Desde muy temprano en la infancia somos asediados por una idea que se nos queda pasmada en el subconsciente: siempre debemos ganar, nunca perder. Este concepto disonante lo percibimos e implicamos en todos los ámbitos de nuestra existencia: desde el espermatozoide que le “ganó” a sus pares para fecundar el óvulo, hasta tener que “ganar” un cupo para estudiar una carrera universitaria o para alcanzar un puesto en algún trabajo. Pasamos la vida observando y siendo parte del trajín que nos invita a obtener lo más y mejor, muchas veces sin importar las formas. Perder, por otro lado, se ha impregnado en nuestro cerebro como sinónimo de debilidad, de poco autocontrol, de nula valentía y de eminente inutilidad.

Parece ser que hay una premisa errónea que hemos catalogado como verdadera y es la que nos obliga internamente a obtener —a como dé lugar— el preciado triunfo: “las malas personas siempre pierden, por lo tanto si pierdo es porque soy una mala persona”. Esa falsa dicotomía entre el paraíso divino y el infierno terrorífico a partir del resultado de un supuesto evento binario (ganar o perder), nos limita a experimentar el disfrute por el puro placer de la oportunidad, es decir, sopesamos más el desenlace que el camino recorrido.

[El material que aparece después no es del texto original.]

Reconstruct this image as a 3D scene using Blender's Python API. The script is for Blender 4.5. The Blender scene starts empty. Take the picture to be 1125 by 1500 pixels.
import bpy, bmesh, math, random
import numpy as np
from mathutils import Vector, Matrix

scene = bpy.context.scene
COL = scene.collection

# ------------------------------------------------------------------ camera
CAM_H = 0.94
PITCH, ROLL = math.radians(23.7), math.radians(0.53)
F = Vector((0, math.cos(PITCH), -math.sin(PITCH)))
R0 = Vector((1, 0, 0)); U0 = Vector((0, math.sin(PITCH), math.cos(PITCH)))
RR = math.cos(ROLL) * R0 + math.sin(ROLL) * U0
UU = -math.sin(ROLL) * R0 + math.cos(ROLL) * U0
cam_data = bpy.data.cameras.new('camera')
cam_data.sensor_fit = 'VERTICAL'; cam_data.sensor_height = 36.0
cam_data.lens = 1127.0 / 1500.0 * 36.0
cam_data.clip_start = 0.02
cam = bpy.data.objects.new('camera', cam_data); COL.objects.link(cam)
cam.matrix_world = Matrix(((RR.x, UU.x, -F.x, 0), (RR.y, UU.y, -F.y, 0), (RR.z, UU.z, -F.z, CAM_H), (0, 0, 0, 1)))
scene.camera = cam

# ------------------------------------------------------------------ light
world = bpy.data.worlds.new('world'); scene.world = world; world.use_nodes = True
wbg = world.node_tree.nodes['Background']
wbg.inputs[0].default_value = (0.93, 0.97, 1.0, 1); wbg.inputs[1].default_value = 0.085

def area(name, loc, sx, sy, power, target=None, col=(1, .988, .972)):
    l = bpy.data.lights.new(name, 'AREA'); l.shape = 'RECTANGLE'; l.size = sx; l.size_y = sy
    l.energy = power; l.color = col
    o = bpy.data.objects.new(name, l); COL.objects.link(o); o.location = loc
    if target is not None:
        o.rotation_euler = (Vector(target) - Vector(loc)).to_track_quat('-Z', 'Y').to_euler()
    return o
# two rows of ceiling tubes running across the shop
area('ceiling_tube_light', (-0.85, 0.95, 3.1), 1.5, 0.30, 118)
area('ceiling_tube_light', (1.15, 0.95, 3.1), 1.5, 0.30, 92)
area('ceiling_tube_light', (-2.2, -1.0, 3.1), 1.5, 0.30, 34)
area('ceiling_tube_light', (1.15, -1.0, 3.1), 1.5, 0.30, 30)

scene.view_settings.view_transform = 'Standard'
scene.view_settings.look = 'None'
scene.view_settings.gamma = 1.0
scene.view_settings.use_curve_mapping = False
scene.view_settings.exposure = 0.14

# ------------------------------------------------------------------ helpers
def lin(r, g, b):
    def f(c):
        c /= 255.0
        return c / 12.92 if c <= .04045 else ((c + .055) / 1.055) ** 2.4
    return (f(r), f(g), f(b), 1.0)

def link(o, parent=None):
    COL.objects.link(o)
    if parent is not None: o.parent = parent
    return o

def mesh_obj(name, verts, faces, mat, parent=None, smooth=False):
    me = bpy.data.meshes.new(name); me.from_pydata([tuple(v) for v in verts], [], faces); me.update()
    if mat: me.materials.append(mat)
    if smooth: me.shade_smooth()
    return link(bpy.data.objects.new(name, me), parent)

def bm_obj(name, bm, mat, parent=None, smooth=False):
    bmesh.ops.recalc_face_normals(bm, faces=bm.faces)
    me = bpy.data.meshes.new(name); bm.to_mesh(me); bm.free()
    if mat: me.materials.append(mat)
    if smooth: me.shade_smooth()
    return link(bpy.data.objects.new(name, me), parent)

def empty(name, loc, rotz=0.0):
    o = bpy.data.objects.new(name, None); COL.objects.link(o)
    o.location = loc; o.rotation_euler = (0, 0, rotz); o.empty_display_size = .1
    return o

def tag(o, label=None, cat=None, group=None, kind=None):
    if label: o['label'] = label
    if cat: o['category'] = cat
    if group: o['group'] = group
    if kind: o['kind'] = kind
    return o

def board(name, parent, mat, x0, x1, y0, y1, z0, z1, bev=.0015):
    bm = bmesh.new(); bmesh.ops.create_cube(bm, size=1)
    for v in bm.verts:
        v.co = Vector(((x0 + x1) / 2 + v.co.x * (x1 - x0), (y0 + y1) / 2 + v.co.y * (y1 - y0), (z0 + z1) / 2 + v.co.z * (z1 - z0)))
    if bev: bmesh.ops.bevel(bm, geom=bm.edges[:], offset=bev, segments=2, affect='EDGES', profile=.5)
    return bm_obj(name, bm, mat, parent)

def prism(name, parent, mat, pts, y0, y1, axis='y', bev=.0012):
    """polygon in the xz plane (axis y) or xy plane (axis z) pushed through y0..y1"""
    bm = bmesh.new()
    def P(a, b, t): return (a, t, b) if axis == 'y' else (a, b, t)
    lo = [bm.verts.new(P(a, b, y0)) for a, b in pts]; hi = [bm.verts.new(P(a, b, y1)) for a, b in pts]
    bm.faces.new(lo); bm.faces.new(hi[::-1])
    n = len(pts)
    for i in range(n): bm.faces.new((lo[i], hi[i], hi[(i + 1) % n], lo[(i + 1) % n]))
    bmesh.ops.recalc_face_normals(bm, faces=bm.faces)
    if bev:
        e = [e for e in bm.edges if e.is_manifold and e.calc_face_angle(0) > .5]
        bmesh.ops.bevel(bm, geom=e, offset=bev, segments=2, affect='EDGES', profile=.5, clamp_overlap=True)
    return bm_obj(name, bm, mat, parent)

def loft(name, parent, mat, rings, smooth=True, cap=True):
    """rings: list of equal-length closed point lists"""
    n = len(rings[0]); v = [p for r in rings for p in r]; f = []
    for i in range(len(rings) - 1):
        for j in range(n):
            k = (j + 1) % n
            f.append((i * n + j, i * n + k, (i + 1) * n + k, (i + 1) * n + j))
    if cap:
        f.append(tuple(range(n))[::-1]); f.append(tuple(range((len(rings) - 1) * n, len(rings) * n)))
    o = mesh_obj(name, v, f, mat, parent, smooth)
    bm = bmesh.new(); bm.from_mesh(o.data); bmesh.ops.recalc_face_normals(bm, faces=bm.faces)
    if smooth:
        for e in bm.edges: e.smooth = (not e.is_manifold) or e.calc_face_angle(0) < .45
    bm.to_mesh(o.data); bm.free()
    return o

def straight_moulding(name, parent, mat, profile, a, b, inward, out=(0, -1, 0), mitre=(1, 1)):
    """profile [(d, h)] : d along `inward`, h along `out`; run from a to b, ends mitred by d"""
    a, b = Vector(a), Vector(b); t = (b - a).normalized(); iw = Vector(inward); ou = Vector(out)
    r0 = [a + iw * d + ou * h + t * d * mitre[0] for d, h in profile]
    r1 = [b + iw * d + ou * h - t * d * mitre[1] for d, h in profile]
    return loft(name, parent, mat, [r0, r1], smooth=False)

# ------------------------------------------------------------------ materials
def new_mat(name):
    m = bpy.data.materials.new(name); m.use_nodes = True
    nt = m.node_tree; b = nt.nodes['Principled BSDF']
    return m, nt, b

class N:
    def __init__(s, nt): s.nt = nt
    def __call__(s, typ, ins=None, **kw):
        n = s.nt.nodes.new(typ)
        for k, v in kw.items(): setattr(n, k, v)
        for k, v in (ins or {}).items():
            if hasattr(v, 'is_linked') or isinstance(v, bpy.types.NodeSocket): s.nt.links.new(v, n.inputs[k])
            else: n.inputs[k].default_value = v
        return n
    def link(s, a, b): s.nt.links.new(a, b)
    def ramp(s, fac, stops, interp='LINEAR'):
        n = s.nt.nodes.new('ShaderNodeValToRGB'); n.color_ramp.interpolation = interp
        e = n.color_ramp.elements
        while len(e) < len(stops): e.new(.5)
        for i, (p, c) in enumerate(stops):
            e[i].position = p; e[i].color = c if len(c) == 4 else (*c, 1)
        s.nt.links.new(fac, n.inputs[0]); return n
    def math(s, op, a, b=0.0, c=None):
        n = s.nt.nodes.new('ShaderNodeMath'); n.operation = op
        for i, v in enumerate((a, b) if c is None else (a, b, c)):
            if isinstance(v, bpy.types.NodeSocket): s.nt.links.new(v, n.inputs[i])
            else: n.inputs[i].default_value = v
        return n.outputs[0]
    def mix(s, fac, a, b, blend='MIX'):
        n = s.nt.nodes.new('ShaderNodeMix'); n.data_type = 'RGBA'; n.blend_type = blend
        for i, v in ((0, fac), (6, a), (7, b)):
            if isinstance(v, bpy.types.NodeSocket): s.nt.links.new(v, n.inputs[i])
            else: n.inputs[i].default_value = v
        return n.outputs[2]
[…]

Tanto las personas como los medios de comunicación (físicos y virtuales) nos inculcaron —aunque sea de forma muy sutil— que en cualquier competición solo existe un ente ganador: aquel que obtiene la medalla de oro; así, entonces, todos los demás “para abajo” son simples perdedores. Esto lo hemos consumido e interiorizado a tal punto que catalogamos al segundo lugar como el primer perdedor. Así de cruel ha sido el entorno: no somos nada ni nadie si no hemos sido capaces de alcanzar todo lo que nos proponemos o, peor aún, todo lo que nos proponen que debemos alcanzar.

Lamentablemente son pocas las veces que se nos ofrece la posibilidad de explicarnos qué hacer cuando debemos enfrentar una derrota, y esto puede ser debido a que comúnmente son solo los profesionales en la psique humana los que nos esclarecen que no hay nada de malo con reconocer y aceptar que perdimos. Incluso, es realmente extraño que la realidad esté llena de ejemplos de fracasos y aun así somos incapaces de reconocer que es parte de la existencia humana. “Siempre mejores, nunca peores” es una de esas consignas asociadas a querer siempre ganar; sí, se acepta, pero solo parcialmente: jamás a costa de un decaimiento emocional por el mero hecho de no haber podido levantar el trofeo denotando que fuimos mejor que el resto.

Con todo esto no quiero decir que, por ejemplo, haya que desalentar a aquellos estudiantes o deportistas o profesionales o aficionados de cualquier índole que se han esforzado por ser los mejores en sus respectivas categorías, sino más bien ayudarles a comprender que esa admiración propia y externa es efímera: va a llegar el momento (por cualquier circunstancia) que perderán y tendrán que lidiar con la frustración y el posible autodesprecio insensato, y es ahí, en ese preciso instante, que deberán caer en cuenta que tanto ganar como perder son posibilidades válidas (aunque todo alrededor indique lo contrario) y, por consiguiente, ambas opciones se deben saber manejar y contrarrestar para no caer en un oscuro pensamiento autodestructivo.

Finalmente, debo aclarar que tampoco estoy queriendo levantar la bandera de la mediocridad, sino más bien deseo exponer que por más que queramos e intentemos testarudamente lograr algo, algunas veces es más saludable frenar, orillarse, tomar un respiro y analizar si ese curso/emprendimiento/carrera/deporte/relación/trabajo vale todo el esfuerzo hecho y por hacer, y con ese análisis definir responsablemente el punto límite para un “no más”. Y la respuesta a ese “¿hasta cuándo?” no debería ser “nunca”, porque no somos seres eternos ni, mucho menos, todopoderosos (aunque ese ilusorio “con suficiente voluntad todos es posible” disfrazado de dizque consigna para triunfar así lo quiera dar a entender).